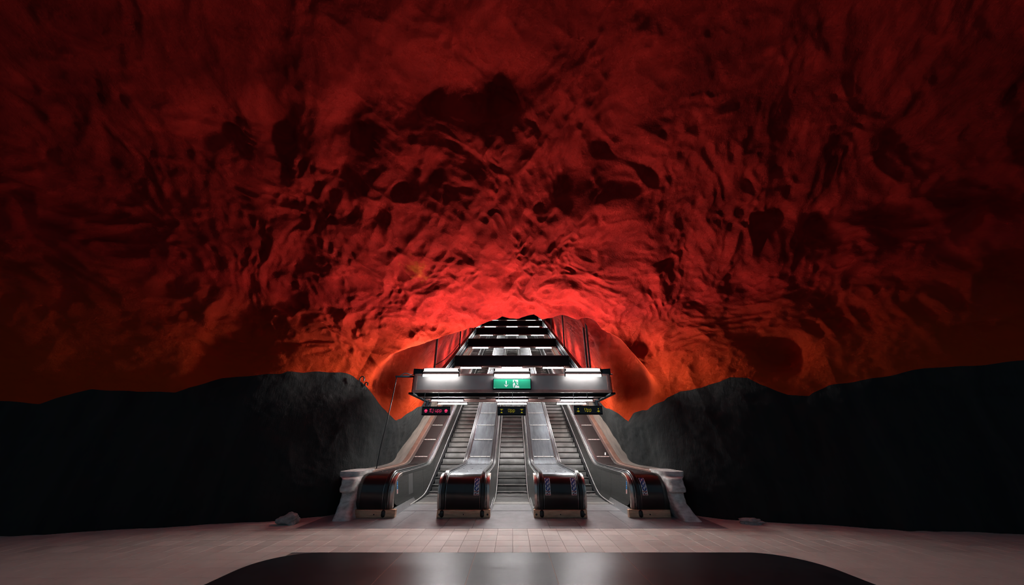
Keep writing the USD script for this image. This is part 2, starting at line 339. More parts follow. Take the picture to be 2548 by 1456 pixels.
for side, word, sg in (('left', 'left', -1), ('right', 'right', 1)):
    v, f, n = low; f = f[(v[f[:, 0], 0] * sg) > 0]; u, inv = np.unique(f, return_inverse=True)
    raw('wall_' + side, v[u], inv.reshape(-1, 3), n[u], dark_rock,
        label=f'dark painted rock wall with wavy upper edge, {word} of the escalators', cat='wall', kind='structure')

obj('wall_back', bx(-6, 6, 42.6, 42.9, 12, 32), dark_rock, None, False, label='unseen dark wall added to keep ambient light out of the upper shaft end', cat='wall', kind='structure')  # unseen wall added to keep ambient light out of the shaft end

# ------------------------------------------------------------------ floor: black granite slabs, beige tiles, grey plates
floor = thing('floor', 'beige tiled station floor with black slabs in front and grey plates by the escalators', 'floor', kind='structure')
rng = np.random.default_rng(7)
obj('floor_bed', bx(-16, 16, -4, 11.5, -.12, -.008), grout, floor, False)
Y0, Y1, TW, TD = 5.68, 7.09, .29, .315
rc = .75
dark_area = sbox(-3.74, -3.9, 4.42, Y0)
dark_area = union_all([sbox(-3.74, -3.9, 4.42, Y0 - rc), sbox(-3.74 + rc, -3.9, 4.42 - rc, Y0), Point(-3.74 + rc, Y0 - rc).buffer(rc, 24), Point(4.42 - rc, Y0 - rc).buffer(rc, 24)])
flat = lambda z: (lambda p: np.stack([p[:, 0], p[:, 1], z + p[:, 2]], 1))
seams = [-3.9, -1.71, -.57, .57, 1.71, 4.6]
for x0, x1 in zip(seams[:-1], seams[1:]):
    obj('granite_slab', extr(dark_area.intersection(sbox(x0 + .004, -3.9, x1 - .004, 6)).buffer(-.001), .012, flat(-.012)), slab_dark, floor, False)
for x in seams[1:-1]:
    obj('brass_seam', bx(x - .004, x + .004, -3.9, Y0 - .004, -.012, -.0015), copper, floor, False)
def tile_mesh(x0, x1, y0, y1, dz=0):
    return bx(x0 + .002, x1 - .002, y0 + .002, y1 - .002, -.012, dz, .002)
rows = [Y0 + TD * k for k in range(4)] + [Y0 + TD * 4, Y1]
NC = 30
for y0, y1 in zip(rows[:-1], rows[1:]):
    for k in range(-NC, NC):
        x = .012 + k * TW
        obj('floor_tile', tile_mesh(x, x + TW, y0, y1, rng.normal(0, .0004)), tile_beige, floor, False)
far = []
for sx in (-1, 1):                                               # tiles in the dark sides, past the countable ones
    for y0, y1 in zip(rows[:-1], rows[1:]):
        for k in range(NC, 50):
            x = .012 + (k if sx > 0 else -k - 1) * TW
            far.append(bx(x + .002, x + TW - .002, y0 + .002, y1 - .002, -.012, 0))
    for j in range(1, 20):
        for k in range(12, 50):
            x = .012 + (k if sx > 0 else -k - 1) * TW
            y1 = Y0 - TD * (j - 1)
            g = sbox(x + .002, y1 - TD + .002, x + TW - .002, y1 - .002)
            if not g.intersects(dark_area.buffer(.01)): far.append(bx(x + .002, x + TW - .002, y1 - TD + .002, y1 - .002, -.012, 0))
            else:
                g = g.difference(dark_area.buffer(.006))
                if not g.is_empty and g.area > 1e-4: far.append(extr(g, .012, flat(-.012)))
    for k in range(15, 50):
        x = .012 + (k if sx > 0 else -k - 1) * TW
        for j in range(6): far.append(bx(x + .002, x + TW - .002, Y1 + TD * j + .002, Y1 + TD * j + TD - .002, -.012, 0))
obj('side_tiles', cat(*far), tile_beige, floor, False, kind='stuff')
gx = [-4.36, -3.62, -3.02, -2.42, -1.42, -.81, .77, 1.41, 2.42, 3.02, 3.62, 4.36]
for x0, x1 in zip(gx[:-1], gx[1:]):
    obj('grey_plate', bx(x0 + .003, x1 - .003, Y1 + .003, 9.6, -.012, 0, .002), slab_grey, floor, False)

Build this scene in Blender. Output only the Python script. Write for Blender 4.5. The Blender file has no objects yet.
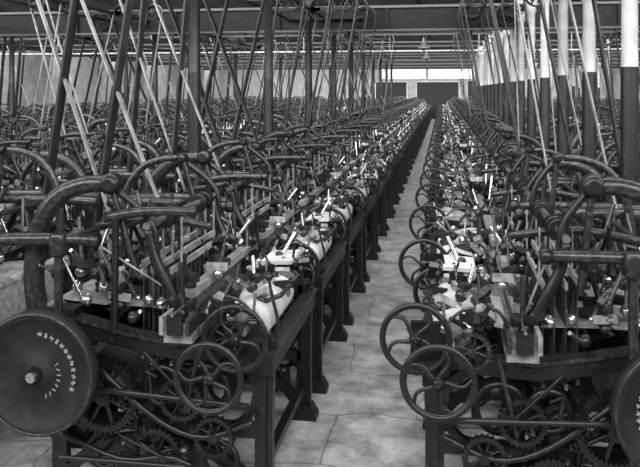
import bpy, math, random
from mathutils import Vector, Matrix
random.seed(7)
S = bpy.context.scene
S.view_settings.view_transform = 'Standard'
S.view_settings.look = 'None'
S.view_settings.exposure = 0.0

# ------------------------------------------------------------ materials
def mat(name, c, rough=0.5, metal=0.0, c2=None, scale=20.0, bump=0.0, emit=0.0, lo=0.35, hi=0.7, spec=0.5):
    m = bpy.data.materials.new(name); m.use_nodes = True
    nt = m.node_tree; b = nt.nodes['Principled BSDF']
    b.inputs['Base Color'].default_value = (c, c, c, 1)
    b.inputs['Roughness'].default_value = rough
    b.inputs['Metallic'].default_value = metal
    b.inputs['Specular IOR Level'].default_value = spec
    if c2 is not None:
        tc = nt.nodes.new('ShaderNodeTexCoord')
        n = nt.nodes.new('ShaderNodeTexNoise'); n.inputs['Scale'].default_value = scale
        n.inputs['Detail'].default_value = 4
        r = nt.nodes.new('ShaderNodeValToRGB')
        r.color_ramp.elements[0].position = lo; r.color_ramp.elements[1].position = hi
        r.color_ramp.elements[0].color = (c, c, c, 1); r.color_ramp.elements[1].color = (c2, c2, c2, 1)
        nt.links.new(tc.outputs['Object'], n.inputs['Vector'])
        nt.links.new(n.outputs['Fac'], r.inputs['Fac'])
        nt.links.new(r.outputs['Color'], b.inputs['Base Color'])
        if bump:
            bp = nt.nodes.new('ShaderNodeBump'); bp.inputs['Strength'].default_value = bump
            bp.inputs['Distance'].default_value = 0.01
            nt.links.new(n.outputs['Fac'], bp.inputs['Height'])
            nt.links.new(bp.outputs['Normal'], b.inputs['Normal'])
    if emit:
        b.inputs['Emission Color'].default_value = (1, 1, 1, 1)
        b.inputs['Emission Strength'].default_value = emit
    return m

IRON = mat('black_painted_cast_iron', 0.006, 0.36, 0.0, 0.02, 30, 0.14, lo=0.5, hi=0.8, spec=.42)
IRON2 = mat('oily_grey_iron', 0.018, 0.3, 0.35, 0.075, 40, 0.12, lo=.45, hi=.8)
STEEL = mat('polished_steel', 0.35, 0.25, 0.9, 0.5, 30)
WOOD = mat('worn_wood', 0.10, 0.45, 0.0, 0.32, 16, 0.1)
CLOTH = mat('white_cotton_cloth', 0.32, 0.8, 0.0, 0.5, 9, 0.1)
WARP = mat('cotton_warp', 0.11, 0.7, 0.0, 0.24, 30)
PAINT = mat('raised_painted_letters', 0.22, 0.6)
HEALD = mat('heald_wire', 0.1, 0.4, 0.5)
MATTE = mat('matt_black_pulley_paint', 0.008, 0.6, 0.0, 0.018, 12, 0.05, spec=.2)
MATS = [IRON, IRON2, STEEL, WOOD, CLOTH, WARP, PAINT, HEALD, MATTE]
I, I2, ST, W, C, WP, P, H, MT = range(9)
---
Leave out the pictures and transcribe the entries above exactly.

Keep writing the USD script for this image. This is part 2, starting at line 339. More parts follow. Take the picture to be 2548 by 1456 pixels.
for side, word, sg in (('left', 'left', -1), ('right', 'right', 1)):
    v, f, n = low; f = f[(v[f[:, 0], 0] * sg) > 0]; u, inv = np.unique(f, return_inverse=True)
    raw('wall_' + side, v[u], inv.reshape(-1, 3), n[u], dark_rock,
        label=f'dark painted rock wall with wavy upper edge, {word} of the escalators', cat='wall', kind='structure')

obj('wall_back', bx(-6, 6, 42.6, 42.9, 12, 32), dark_rock, None, False, label='unseen dark wall added to keep ambient light out of the upper shaft end', cat='wall', kind='structure')  # unseen wall added to keep ambient light out of the shaft end

# ------------------------------------------------------------------ floor: black granite slabs, beige tiles, grey plates
floor = thing('floor', 'beige tiled station floor with black slabs in front and grey plates by the escalators', 'floor', kind='structure')
rng = np.random.default_rng(7)
obj('floor_bed', bx(-16, 16, -4, 11.5, -.12, -.008), grout, floor, False)
Y0, Y1, TW, TD = 5.68, 7.09, .29, .315
rc = .75
dark_area = sbox(-3.74, -3.9, 4.42, Y0)
dark_area = union_all([sbox(-3.74, -3.9, 4.42, Y0 - rc), sbox(-3.74 + rc, -3.9, 4.42 - rc, Y0), Point(-3.74 + rc, Y0 - rc).buffer(rc, 24), Point(4.42 - rc, Y0 - rc).buffer(rc, 24)])
flat = lambda z: (lambda p: np.stack([p[:, 0], p[:, 1], z + p[:, 2]], 1))
seams = [-3.9, -1.71, -.57, .57, 1.71, 4.6]
for x0, x1 in zip(seams[:-1], seams[1:]):
    obj('granite_slab', extr(dark_area.intersection(sbox(x0 + .004, -3.9, x1 - .004, 6)).buffer(-.001), .012, flat(-.012)), slab_dark, floor, False)
for x in seams[1:-1]:
    obj('brass_seam', bx(x - .004, x + .004, -3.9, Y0 - .004, -.012, -.0015), copper, floor, False)
def tile_mesh(x0, x1, y0, y1, dz=0):
    return bx(x0 + .002, x1 - .002, y0 + .002, y1 - .002, -.012, dz, .002)
rows = [Y0 + TD * k for k in range(4)] + [Y0 + TD * 4, Y1]
NC = 30
for y0, y1 in zip(rows[:-1], rows[1:]):
    for k in range(-NC, NC):
        x = .012 + k * TW
        obj('floor_tile', tile_mesh(x, x + TW, y0, y1, rng.normal(0, .0004)), tile_beige, floor, False)
far = []
for sx in (-1, 1):                                               # tiles in the dark sides, past the countable ones
    for y0, y1 in zip(rows[:-1], rows[1:]):
        for k in range(NC, 50):
            x = .012 + (k if sx > 0 else -k - 1) * TW
            far.append(bx(x + .002, x + TW - .002, y0 + .002, y1 - .002, -.012, 0))
    for j in range(1, 20):
        for k in range(12, 50):
            x = .012 + (k if sx > 0 else -k - 1) * TW
            y1 = Y0 - TD * (j - 1)
            g = sbox(x + .002, y1 - TD + .002, x + TW - .002, y1 - .002)
            if not g.intersects(dark_area.buffer(.01)): far.append(bx(x + .002, x + TW - .002, y1 - TD + .002, y1 - .002, -.012, 0))
            else:
                g = g.difference(dark_area.buffer(.006))
                if not g.is_empty and g.area > 1e-4: far.append(extr(g, .012, flat(-.012)))
    for k in range(15, 50):
        x = .012 + (k if sx > 0 else -k - 1) * TW
        for j in range(6): far.append(bx(x + .002, x + TW - .002, Y1 + TD * j + .002, Y1 + TD * j + TD - .002, -.012, 0))
obj('side_tiles', cat(*far), tile_beige, floor, False, kind='stuff')
gx = [-4.36, -3.62, -3.02, -2.42, -1.42, -.81, .77, 1.41, 2.42, 3.02, 3.62, 4.36]
for x0, x1 in zip(gx[:-1], gx[1:]):
    obj('grey_plate', bx(x0 + .003, x1 - .003, Y1 + .003, 9.6, -.012, 0, .002), slab_grey, floor, False)

Build this scene in Blender. Output only the Python script. Write for Blender 4.5. The Blender file has no objects yet.
import bpy, math, random
from mathutils import Vector, Matrix
random.seed(7)
S = bpy.context.scene
S.view_settings.view_transform = 'Standard'
S.view_settings.look = 'None'
S.view_settings.exposure = 0.0

# ------------------------------------------------------------ materials
def mat(name, c, rough=0.5, metal=0.0, c2=None, scale=20.0, bump=0.0, emit=0.0, lo=0.35, hi=0.7, spec=0.5):
    m = bpy.data.materials.new(name); m.use_nodes = True
    nt = m.node_tree; b = nt.nodes['Principled BSDF']
    b.inputs['Base Color'].default_value = (c, c, c, 1)
    b.inputs['Roughness'].default_value = rough
    b.inputs['Metallic'].default_value = metal
    b.inputs['Specular IOR Level'].default_value = spec
    if c2 is not None:
        tc = nt.nodes.new('ShaderNodeTexCoord')
        n = nt.nodes.new('ShaderNodeTexNoise'); n.inputs['Scale'].default_value = scale
        n.inputs['Detail'].default_value = 4
        r = nt.nodes.new('ShaderNodeValToRGB')
        r.color_ramp.elements[0].position = lo; r.color_ramp.elements[1].position = hi
        r.color_ramp.elements[0].color = (c, c, c, 1); r.color_ramp.elements[1].color = (c2, c2, c2, 1)
        nt.links.new(tc.outputs['Object'], n.inputs['Vector'])
        nt.links.new(n.outputs['Fac'], r.inputs['Fac'])
        nt.links.new(r.outputs['Color'], b.inputs['Base Color'])
        if bump:
            bp = nt.nodes.new('ShaderNodeBump'); bp.inputs['Strength'].default_value = bump
            bp.inputs['Distance'].default_value = 0.01
            nt.links.new(n.outputs['Fac'], bp.inputs['Height'])
            nt.links.new(bp.outputs['Normal'], b.inputs['Normal'])
    if emit:
        b.inputs['Emission Color'].default_value = (1, 1, 1, 1)
        b.inputs['Emission Strength'].default_value = emit
    return m

IRON = mat('black_painted_cast_iron', 0.006, 0.36, 0.0, 0.02, 30, 0.14, lo=0.5, hi=0.8, spec=.42)
IRON2 = mat('oily_grey_iron', 0.018, 0.3, 0.35, 0.075, 40, 0.12, lo=.45, hi=.8)
STEEL = mat('polished_steel', 0.35, 0.25, 0.9, 0.5, 30)
WOOD = mat('worn_wood', 0.10, 0.45, 0.0, 0.32, 16, 0.1)
CLOTH = mat('white_cotton_cloth', 0.32, 0.8, 0.0, 0.5, 9, 0.1)
WARP = mat('cotton_warp', 0.11, 0.7, 0.0, 0.24, 30)
PAINT = mat('raised_painted_letters', 0.22, 0.6)
HEALD = mat('heald_wire', 0.1, 0.4, 0.5)
MATTE = mat('matt_black_pulley_paint', 0.008, 0.6, 0.0, 0.018, 12, 0.05, spec=.2)
MATS = [IRON, IRON2, STEEL, WOOD, CLOTH, WARP, PAINT, HEALD, MATTE]
I, I2, ST, W, C, WP, P, H, MT = range(9)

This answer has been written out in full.